--- start INFORMATION SHOWN ---

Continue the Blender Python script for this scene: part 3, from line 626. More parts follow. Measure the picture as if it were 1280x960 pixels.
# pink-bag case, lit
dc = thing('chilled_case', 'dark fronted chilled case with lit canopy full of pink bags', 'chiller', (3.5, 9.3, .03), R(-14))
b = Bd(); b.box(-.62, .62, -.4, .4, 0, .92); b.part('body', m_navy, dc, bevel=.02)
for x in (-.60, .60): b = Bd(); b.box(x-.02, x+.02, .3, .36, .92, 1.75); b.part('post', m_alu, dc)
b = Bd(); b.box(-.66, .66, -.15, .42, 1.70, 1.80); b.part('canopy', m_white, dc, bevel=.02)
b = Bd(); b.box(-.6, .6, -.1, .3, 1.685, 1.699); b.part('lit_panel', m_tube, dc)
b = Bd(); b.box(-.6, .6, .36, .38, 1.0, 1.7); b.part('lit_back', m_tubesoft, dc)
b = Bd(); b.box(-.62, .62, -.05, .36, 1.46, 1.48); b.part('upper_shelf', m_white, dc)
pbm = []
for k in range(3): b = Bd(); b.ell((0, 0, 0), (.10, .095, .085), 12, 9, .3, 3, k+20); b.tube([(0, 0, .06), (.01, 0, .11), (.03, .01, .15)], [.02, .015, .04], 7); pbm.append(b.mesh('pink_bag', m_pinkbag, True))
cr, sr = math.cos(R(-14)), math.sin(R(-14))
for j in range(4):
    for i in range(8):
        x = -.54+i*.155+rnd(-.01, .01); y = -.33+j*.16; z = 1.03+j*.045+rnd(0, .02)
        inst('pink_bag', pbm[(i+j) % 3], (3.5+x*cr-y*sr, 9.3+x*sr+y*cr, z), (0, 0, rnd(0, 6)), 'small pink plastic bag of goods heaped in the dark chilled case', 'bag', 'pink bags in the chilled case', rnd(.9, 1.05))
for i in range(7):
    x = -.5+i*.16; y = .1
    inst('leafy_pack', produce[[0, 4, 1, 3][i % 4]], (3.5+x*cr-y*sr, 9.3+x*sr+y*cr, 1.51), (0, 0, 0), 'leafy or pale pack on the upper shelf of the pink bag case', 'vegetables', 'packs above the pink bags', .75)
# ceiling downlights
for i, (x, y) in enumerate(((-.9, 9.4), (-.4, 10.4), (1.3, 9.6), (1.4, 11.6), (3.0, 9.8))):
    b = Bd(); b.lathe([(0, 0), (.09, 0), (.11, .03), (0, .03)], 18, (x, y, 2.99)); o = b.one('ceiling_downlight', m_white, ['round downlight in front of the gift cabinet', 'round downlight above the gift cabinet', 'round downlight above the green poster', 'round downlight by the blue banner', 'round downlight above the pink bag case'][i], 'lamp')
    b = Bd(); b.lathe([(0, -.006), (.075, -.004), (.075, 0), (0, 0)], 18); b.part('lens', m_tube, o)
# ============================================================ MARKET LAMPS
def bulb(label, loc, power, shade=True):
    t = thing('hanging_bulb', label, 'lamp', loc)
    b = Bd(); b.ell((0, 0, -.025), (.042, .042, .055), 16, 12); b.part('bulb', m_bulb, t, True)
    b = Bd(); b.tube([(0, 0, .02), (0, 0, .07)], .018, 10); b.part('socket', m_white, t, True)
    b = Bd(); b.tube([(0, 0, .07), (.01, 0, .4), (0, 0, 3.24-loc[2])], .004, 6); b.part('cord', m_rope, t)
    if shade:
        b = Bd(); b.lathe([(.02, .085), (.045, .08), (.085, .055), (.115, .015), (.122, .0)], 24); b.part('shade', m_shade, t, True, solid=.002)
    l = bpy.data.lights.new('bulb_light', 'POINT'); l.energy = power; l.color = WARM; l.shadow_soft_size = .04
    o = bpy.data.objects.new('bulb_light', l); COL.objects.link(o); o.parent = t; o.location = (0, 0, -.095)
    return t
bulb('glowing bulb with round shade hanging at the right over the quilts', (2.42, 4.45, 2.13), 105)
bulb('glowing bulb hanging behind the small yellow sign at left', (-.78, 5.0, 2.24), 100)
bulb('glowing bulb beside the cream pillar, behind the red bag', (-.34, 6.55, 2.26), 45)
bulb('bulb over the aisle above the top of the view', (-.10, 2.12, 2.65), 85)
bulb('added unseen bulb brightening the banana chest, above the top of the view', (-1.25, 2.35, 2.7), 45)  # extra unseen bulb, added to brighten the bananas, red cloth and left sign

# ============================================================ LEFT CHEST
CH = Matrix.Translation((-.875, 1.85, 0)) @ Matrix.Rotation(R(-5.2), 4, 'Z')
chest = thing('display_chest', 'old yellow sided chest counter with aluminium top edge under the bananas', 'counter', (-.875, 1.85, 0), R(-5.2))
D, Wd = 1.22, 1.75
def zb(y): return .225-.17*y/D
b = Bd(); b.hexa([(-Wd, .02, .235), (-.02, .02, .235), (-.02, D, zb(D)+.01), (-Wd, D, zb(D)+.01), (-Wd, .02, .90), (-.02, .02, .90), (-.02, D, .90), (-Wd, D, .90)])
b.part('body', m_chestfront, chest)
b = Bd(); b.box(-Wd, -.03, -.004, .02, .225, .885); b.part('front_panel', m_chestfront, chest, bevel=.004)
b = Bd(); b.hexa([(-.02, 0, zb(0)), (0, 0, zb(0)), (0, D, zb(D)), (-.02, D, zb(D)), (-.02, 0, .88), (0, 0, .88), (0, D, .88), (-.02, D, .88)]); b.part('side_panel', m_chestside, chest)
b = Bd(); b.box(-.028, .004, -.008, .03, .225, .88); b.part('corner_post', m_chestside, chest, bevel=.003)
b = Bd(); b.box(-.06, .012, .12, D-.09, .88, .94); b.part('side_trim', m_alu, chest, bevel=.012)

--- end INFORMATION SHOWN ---

WHAT YOU HAVE TO DO:
Repeat the material from above exactly, word for word.

OUTPUT BELOW:
Continue the Blender Python script for this scene: part 3, from line 626. More parts follow. Measure the picture as if it were 1280x960 pixels.
# pink-bag case, lit
dc = thing('chilled_case', 'dark fronted chilled case with lit canopy full of pink bags', 'chiller', (3.5, 9.3, .03), R(-14))
b = Bd(); b.box(-.62, .62, -.4, .4, 0, .92); b.part('body', m_navy, dc, bevel=.02)
for x in (-.60, .60): b = Bd(); b.box(x-.02, x+.02, .3, .36, .92, 1.75); b.part('post', m_alu, dc)
b = Bd(); b.box(-.66, .66, -.15, .42, 1.70, 1.80); b.part('canopy', m_white, dc, bevel=.02)
b = Bd(); b.box(-.6, .6, -.1, .3, 1.685, 1.699); b.part('lit_panel', m_tube, dc)
b = Bd(); b.box(-.6, .6, .36, .38, 1.0, 1.7); b.part('lit_back', m_tubesoft, dc)
b = Bd(); b.box(-.62, .62, -.05, .36, 1.46, 1.48); b.part('upper_shelf', m_white, dc)
pbm = []
for k in range(3): b = Bd(); b.ell((0, 0, 0), (.10, .095, .085), 12, 9, .3, 3, k+20); b.tube([(0, 0, .06), (.01, 0, .11), (.03, .01, .15)], [.02, .015, .04], 7); pbm.append(b.mesh('pink_bag', m_pinkbag, True))
cr, sr = math.cos(R(-14)), math.sin(R(-14))
for j in range(4):
    for i in range(8):
        x = -.54+i*.155+rnd(-.01, .01); y = -.33+j*.16; z = 1.03+j*.045+rnd(0, .02)
        inst('pink_bag', pbm[(i+j) % 3], (3.5+x*cr-y*sr, 9.3+x*sr+y*cr, z), (0, 0, rnd(0, 6)), 'small pink plastic bag of goods heaped in the dark chilled case', 'bag', 'pink bags in the chilled case', rnd(.9, 1.05))
for i in range(7):
    x = -.5+i*.16; y = .1
    inst('leafy_pack', produce[[0, 4, 1, 3][i % 4]], (3.5+x*cr-y*sr, 9.3+x*sr+y*cr, 1.51), (0, 0, 0), 'leafy or pale pack on the upper shelf of the pink bag case', 'vegetables', 'packs above the pink bags', .75)
# ceiling downlights
for i, (x, y) in enumerate(((-.9, 9.4), (-.4, 10.4), (1.3, 9.6), (1.4, 11.6), (3.0, 9.8))):
    b = Bd(); b.lathe([(0, 0), (.09, 0), (.11, .03), (0, .03)], 18, (x, y, 2.99)); o = b.one('ceiling_downlight', m_white, ['round downlight in front of the gift cabinet', 'round downlight above the gift cabinet', 'round downlight above the green poster', 'round downlight by the blue banner', 'round downlight above the pink bag case'][i], 'lamp')
    b = Bd(); b.lathe([(0, -.006), (.075, -.004), (.075, 0), (0, 0)], 18); b.part('lens', m_tube, o)
# ============================================================ MARKET LAMPS
def bulb(label, loc, power, shade=True):
    t = thing('hanging_bulb', label, 'lamp', loc)
    b = Bd(); b.ell((0, 0, -.025), (.042, .042, .055), 16, 12); b.part('bulb', m_bulb, t, True)
    b = Bd(); b.tube([(0, 0, .02), (0, 0, .07)], .018, 10); b.part('socket', m_white, t, True)
    b = Bd(); b.tube([(0, 0, .07), (.01, 0, .4), (0, 0, 3.24-loc[2])], .004, 6); b.part('cord', m_rope, t)
    if shade:
        b = Bd(); b.lathe([(.02, .085), (.045, .08), (.085, .055), (.115, .015), (.122, .0)], 24); b.part('shade', m_shade, t, True, solid=.002)
    l = bpy.data.lights.new('bulb_light', 'POINT'); l.energy = power; l.color = WARM; l.shadow_soft_size = .04
    o = bpy.data.objects.new('bulb_light', l); COL.objects.link(o); o.parent = t; o.location = (0, 0, -.095)
    return t
bulb('glowing bulb with round shade hanging at the right over the quilts', (2.42, 4.45, 2.13), 105)
bulb('glowing bulb hanging behind the small yellow sign at left', (-.78, 5.0, 2.24), 100)
bulb('glowing bulb beside the cream pillar, behind the red bag', (-.34, 6.55, 2.26), 45)
bulb('bulb over the aisle above the top of the view', (-.10, 2.12, 2.65), 85)
bulb('added unseen bulb brightening the banana chest, above the top of the view', (-1.25, 2.35, 2.7), 45)  # extra unseen bulb, added to brighten the bananas, red cloth and left sign

# ============================================================ LEFT CHEST
CH = Matrix.Translation((-.875, 1.85, 0)) @ Matrix.Rotation(R(-5.2), 4, 'Z')
chest = thing('display_chest', 'old yellow sided chest counter with aluminium top edge under the bananas', 'counter', (-.875, 1.85, 0), R(-5.2))
D, Wd = 1.22, 1.75
def zb(y): return .225-.17*y/D
b = Bd(); b.hexa([(-Wd, .02, .235), (-.02, .02, .235), (-.02, D, zb(D)+.01), (-Wd, D, zb(D)+.01), (-Wd, .02, .90), (-.02, .02, .90), (-.02, D, .90), (-Wd, D, .90)])
b.part('body', m_chestfront, chest)
b = Bd(); b.box(-Wd, -.03, -.004, .02, .225, .885); b.part('front_panel', m_chestfront, chest, bevel=.004)
b = Bd(); b.hexa([(-.02, 0, zb(0)), (0, 0, zb(0)), (0, D, zb(D)), (-.02, D, zb(D)), (-.02, 0, .88), (0, 0, .88), (0, D, .88), (-.02, D, .88)]); b.part('side_panel', m_chestside, chest)
b = Bd(); b.box(-.028, .004, -.008, .03, .225, .88); b.part('corner_post', m_chestside, chest, bevel=.003)
b = Bd(); b.box(-.06, .012, .12, D-.09, .88, .94); b.part('side_trim', m_alu, chest, bevel=.012)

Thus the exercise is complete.